Deleting, Eliminating and Decomposing to Hereditary Classes Are All FPT-Equivalent
Abstract
For a graph class H, the graph parameters elimination distance to H (denoted by ed H) [Bulian and Dawar, Algorithmica, 2016], and H-treewidth (denoted by tw H) [Eiben et al. JCSS, 2021] aim to minimize the treedepth and treewidth, respectively, of the "torso" of the graph induced on a modulator to the graph class H. Here, the torso of a vertex set S in a graph G is the graph with vertex set S and an edge between two vertices u, v ∈ S if there is a path between u and v in G whose internal vertices all lie outside S. In this paper, we show that from the perspective of (non-uniform) fixed-parameter tractability (FPT), the three parameters described above give equally powerful parameterizations for every hereditary graph class H that satisfies mild additional conditions. In fact, we show that for every hereditary graph class H satisfying mild additional conditions, with the exception of tw H parameterized by ed H, for every pair of these parameters, computing one parameterized by itself or any of the others is FPT-equivalent to the standard vertex-deletion (to H) problem.

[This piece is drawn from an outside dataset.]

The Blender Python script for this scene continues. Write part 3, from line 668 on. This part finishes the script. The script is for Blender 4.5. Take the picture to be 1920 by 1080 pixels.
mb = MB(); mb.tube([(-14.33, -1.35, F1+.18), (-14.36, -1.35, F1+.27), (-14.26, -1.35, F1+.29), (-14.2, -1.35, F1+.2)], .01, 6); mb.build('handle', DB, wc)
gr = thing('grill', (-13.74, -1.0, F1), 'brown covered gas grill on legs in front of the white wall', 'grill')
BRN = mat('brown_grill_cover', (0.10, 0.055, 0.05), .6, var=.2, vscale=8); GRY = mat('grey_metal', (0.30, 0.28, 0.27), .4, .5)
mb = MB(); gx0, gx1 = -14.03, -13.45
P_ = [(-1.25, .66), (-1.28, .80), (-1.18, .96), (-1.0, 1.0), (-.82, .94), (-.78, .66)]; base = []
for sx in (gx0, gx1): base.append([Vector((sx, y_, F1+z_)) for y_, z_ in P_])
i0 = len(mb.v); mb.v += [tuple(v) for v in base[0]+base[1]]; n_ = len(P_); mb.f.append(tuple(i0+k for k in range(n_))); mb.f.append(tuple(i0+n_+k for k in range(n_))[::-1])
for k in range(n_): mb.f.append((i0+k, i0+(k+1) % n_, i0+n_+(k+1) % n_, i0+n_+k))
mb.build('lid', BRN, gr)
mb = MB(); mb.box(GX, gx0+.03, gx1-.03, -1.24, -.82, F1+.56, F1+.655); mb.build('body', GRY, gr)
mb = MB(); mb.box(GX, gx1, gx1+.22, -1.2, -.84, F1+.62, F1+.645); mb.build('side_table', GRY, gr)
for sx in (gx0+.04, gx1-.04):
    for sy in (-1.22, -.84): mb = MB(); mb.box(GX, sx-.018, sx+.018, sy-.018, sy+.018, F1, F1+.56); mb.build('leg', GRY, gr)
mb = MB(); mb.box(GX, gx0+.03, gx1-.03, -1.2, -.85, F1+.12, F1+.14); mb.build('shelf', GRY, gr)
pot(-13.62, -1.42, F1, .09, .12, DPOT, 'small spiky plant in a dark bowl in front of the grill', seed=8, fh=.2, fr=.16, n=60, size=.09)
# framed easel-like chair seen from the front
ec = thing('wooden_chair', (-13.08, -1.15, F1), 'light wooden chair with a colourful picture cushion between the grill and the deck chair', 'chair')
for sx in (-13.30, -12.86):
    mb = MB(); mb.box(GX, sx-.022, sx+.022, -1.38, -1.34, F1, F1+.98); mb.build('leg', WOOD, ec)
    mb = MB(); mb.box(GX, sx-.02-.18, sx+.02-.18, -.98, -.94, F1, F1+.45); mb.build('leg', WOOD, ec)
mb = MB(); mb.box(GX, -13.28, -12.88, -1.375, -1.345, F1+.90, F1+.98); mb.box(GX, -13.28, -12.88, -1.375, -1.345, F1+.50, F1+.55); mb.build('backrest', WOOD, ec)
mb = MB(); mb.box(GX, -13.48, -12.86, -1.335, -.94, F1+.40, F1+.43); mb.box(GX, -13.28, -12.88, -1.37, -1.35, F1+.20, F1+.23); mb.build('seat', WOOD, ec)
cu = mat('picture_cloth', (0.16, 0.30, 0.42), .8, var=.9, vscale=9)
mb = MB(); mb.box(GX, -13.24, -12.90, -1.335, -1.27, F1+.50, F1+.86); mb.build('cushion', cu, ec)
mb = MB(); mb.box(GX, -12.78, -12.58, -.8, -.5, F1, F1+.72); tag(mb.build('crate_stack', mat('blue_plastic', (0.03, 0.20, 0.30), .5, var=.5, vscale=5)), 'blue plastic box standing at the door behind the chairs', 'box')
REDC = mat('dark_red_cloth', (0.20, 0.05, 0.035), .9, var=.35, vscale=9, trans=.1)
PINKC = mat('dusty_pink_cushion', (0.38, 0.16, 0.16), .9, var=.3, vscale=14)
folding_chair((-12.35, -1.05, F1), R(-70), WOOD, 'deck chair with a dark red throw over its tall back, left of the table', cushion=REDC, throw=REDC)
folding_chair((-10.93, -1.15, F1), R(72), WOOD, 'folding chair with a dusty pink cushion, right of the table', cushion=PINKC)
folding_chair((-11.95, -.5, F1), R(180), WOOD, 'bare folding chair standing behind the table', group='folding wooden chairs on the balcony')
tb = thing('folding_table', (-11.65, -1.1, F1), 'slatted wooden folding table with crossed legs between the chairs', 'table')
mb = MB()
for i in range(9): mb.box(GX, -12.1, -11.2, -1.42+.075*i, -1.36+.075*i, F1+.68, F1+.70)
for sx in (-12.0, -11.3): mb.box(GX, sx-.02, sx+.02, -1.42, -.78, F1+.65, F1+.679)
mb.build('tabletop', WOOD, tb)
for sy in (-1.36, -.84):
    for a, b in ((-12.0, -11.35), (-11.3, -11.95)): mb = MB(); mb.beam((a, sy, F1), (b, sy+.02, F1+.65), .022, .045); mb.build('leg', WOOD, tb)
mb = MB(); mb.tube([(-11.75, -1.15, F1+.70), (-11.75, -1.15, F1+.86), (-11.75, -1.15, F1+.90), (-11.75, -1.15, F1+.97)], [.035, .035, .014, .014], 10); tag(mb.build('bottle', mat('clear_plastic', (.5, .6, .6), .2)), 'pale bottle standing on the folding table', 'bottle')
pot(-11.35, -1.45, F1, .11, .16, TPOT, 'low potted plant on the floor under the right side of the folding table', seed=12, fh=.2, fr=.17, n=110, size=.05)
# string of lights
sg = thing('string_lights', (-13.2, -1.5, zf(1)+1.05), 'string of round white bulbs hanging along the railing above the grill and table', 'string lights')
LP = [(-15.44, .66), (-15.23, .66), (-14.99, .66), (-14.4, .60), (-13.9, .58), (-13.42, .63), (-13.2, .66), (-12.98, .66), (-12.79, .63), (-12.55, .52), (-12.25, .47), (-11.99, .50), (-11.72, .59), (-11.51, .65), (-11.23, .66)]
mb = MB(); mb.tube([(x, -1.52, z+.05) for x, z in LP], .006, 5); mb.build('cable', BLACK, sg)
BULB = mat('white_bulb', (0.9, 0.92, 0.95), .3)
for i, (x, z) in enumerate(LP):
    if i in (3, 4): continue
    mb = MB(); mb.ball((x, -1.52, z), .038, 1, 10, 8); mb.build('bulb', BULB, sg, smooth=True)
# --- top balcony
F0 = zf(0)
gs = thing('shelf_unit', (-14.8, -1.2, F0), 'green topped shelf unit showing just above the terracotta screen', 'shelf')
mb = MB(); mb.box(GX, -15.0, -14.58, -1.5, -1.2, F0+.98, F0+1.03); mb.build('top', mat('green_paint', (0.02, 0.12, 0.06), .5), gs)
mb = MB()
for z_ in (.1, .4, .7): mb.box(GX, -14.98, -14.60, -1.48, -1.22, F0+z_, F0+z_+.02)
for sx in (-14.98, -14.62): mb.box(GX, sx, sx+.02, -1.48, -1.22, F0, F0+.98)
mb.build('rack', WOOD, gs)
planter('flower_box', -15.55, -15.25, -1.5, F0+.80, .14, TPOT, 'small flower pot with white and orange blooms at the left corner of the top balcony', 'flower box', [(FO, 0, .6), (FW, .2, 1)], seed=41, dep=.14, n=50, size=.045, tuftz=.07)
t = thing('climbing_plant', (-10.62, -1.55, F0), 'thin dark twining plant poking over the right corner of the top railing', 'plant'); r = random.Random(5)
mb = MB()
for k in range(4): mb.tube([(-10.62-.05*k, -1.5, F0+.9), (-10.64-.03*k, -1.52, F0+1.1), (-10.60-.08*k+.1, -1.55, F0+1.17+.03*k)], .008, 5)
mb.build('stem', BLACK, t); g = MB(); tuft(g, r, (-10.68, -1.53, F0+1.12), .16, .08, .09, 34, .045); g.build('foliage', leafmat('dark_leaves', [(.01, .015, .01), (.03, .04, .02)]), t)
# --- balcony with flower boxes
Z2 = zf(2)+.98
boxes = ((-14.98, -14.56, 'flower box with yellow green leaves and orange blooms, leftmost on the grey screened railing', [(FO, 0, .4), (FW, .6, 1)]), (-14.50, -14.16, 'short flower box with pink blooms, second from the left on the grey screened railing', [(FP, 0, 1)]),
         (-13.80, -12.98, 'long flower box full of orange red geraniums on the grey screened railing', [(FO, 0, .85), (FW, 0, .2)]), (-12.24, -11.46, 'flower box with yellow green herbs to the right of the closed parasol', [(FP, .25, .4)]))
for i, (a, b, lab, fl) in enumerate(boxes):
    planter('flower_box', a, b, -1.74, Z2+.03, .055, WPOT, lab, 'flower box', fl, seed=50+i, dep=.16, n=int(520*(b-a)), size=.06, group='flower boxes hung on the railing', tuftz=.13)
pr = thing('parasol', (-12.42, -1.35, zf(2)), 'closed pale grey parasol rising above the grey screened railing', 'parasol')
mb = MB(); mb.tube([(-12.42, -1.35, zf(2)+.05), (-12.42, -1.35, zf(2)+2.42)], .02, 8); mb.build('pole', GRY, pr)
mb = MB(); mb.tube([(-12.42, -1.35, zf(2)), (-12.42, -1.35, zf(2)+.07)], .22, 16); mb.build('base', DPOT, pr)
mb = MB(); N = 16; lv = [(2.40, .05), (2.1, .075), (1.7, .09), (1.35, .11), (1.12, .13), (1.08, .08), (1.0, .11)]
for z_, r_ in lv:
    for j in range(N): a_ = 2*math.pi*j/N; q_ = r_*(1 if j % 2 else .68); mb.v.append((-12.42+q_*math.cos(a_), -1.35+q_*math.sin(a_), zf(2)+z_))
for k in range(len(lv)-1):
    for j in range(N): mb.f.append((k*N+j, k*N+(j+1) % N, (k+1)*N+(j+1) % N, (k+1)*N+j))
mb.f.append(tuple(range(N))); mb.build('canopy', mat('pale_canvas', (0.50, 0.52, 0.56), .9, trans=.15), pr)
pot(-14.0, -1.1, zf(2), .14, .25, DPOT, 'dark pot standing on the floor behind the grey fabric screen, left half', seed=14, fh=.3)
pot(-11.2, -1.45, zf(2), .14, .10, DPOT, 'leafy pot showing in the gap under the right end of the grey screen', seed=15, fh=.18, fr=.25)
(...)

As an example, we prove that an FPT algorithm for the vertex-deletion problem implies a non-uniform FPT algorithm for computing ed H and tw H. The conclusions of non-uniform FPT algorithms being somewhat unsatisfactory, we essentially prove that if H is hereditary, union-closed, CMSO-definable, and (a) the canonical equivalence relation (or any refinement thereof) for membership in the class can be efficiently computed, or (b) the class admits a "strong irrelevant vertex rule", then there exists a uniform FPT algorithm for ed H.